The killer's long reign of terror was ended in 1990 when he was caught red-handed by police with a barely alive six-year-old girl hooded, bound, gagged and stuffed in a sleeping bag in the back of his van in the Scottish village of Stow.
He had sexually assaulted her moments earlier.
Once in custody, the predator was linked to a series of unsolved crimes in the previous decade.
In 1994, Black was found guilty of three child murders in the 1980s, those of 11-year-old Susan Maxwell, from the Scottish Borders, five-year-old Caroline Hogg, from Edinburgh, and Sarah Harper, 10, from Morley, near Leeds, as well as a failed abduction bid in Nottingham in 1988.
In 2011, he was found guilty of the 1981 murder of nine-year-old Jennifer Cardy, from Ballinderry, Co Antrim.

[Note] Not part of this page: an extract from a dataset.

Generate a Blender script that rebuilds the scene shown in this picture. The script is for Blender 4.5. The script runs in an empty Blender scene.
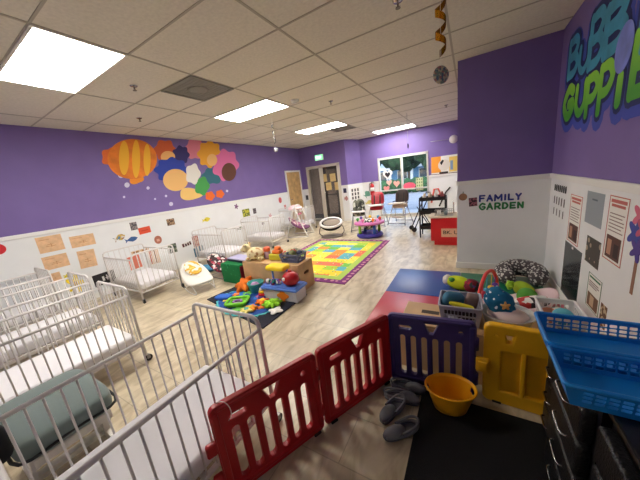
import bpy, bmesh, math, random
from mathutils import Vector, Matrix, Euler, noise
random.seed(7)
PI = math.pi
scene = bpy.context.scene
COL = scene.collection

# ------------------------------------------------------------------ camera
CAM = Vector((0, 0, 1.53))
FPX = 254.1
yaw, pitch, roll = -0.5445396, 0.2255554, -0.1205649
_f = Vector((math.sin(yaw)*math.cos(pitch), math.cos(yaw)*math.cos(pitch), -math.sin(pitch)))
_r = Vector((math.cos(yaw), -math.sin(yaw), 0)); _u = _r.cross(_f)
CR = math.cos(roll)*_r + math.sin(roll)*_u
CU = -math.sin(roll)*_r + math.cos(roll)*_u
cd = bpy.data.cameras.new('camera'); cam = bpy.data.objects.new('camera', cd); COL.objects.link(cam)
cd.sensor_width = 36; cd.lens = FPX/640*36; cd.clip_start = 0.02; cd.clip_end = 300
m3 = Matrix((CR, CU, -_f)).transposed()
cam.matrix_world = Matrix.Translation(CAM) @ m3.to_4x4()
scene.camera = cam

def ray(x, y): return CR*((x-320)/FPX) - CU*((y-240)/FPX) + _f
def at_z(x, y, z=0.0): d = ray(x, y); return CAM + d*((z-CAM.z)/d.z)     # a point of the photo on a level surface
def at_x(x, y, X): d = ray(x, y); return CAM + d*(X/d.x)                  # ... on a side wall
def at_y(x, y, Y): d = ray(x, y); return CAM + d*(Y/d.y)                  # ... on an end wall

# ------------------------------------------------------------------ materials
def lin(c):
    return tuple((v/255/12.92 if v/255 <= .04045 else ((v/255+.055)/1.055)**2.4) for v in c) + (1,)
_mats = {}
def new_mat(name):
    m = bpy.data.materials.new(name); m.use_nodes = True
    nt = m.node_tree
    return m, nt, nt.nodes['Principled BSDF']
def N(nt, t, **kw):
    n = nt.nodes.new(t)
    for k, v in kw.items(): setattr(n, k, v)
    return n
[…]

At Friday's hearing, Mr McGurgan said contacting the lawyers who represented Black in the 2011 case could potentially aid efforts to trace his relatives.
Black, who lived out his last days in Maghaberry high security prison in Co Antrim, was also suspected of involvement in other killings and unexplained disappearances and had long been the prime suspect in the case of missing 13-year-old Genette Tate, who was last seen in a rural lane in Aylesbeare, Devon, in 1978.
The killer was put up to be fostered within weeks of his birth in 1947.
A couple from Kinlochleven in the West Highlands who took him in both died within 11 years and Black spent the rest of his childhood in residential homes in Falkirk and Edinburgh.
The full inquest into Black's death is scheduled to start on the week commencing Monday December 3 in Armagh.
Another preliminary hearing will take place on November 5.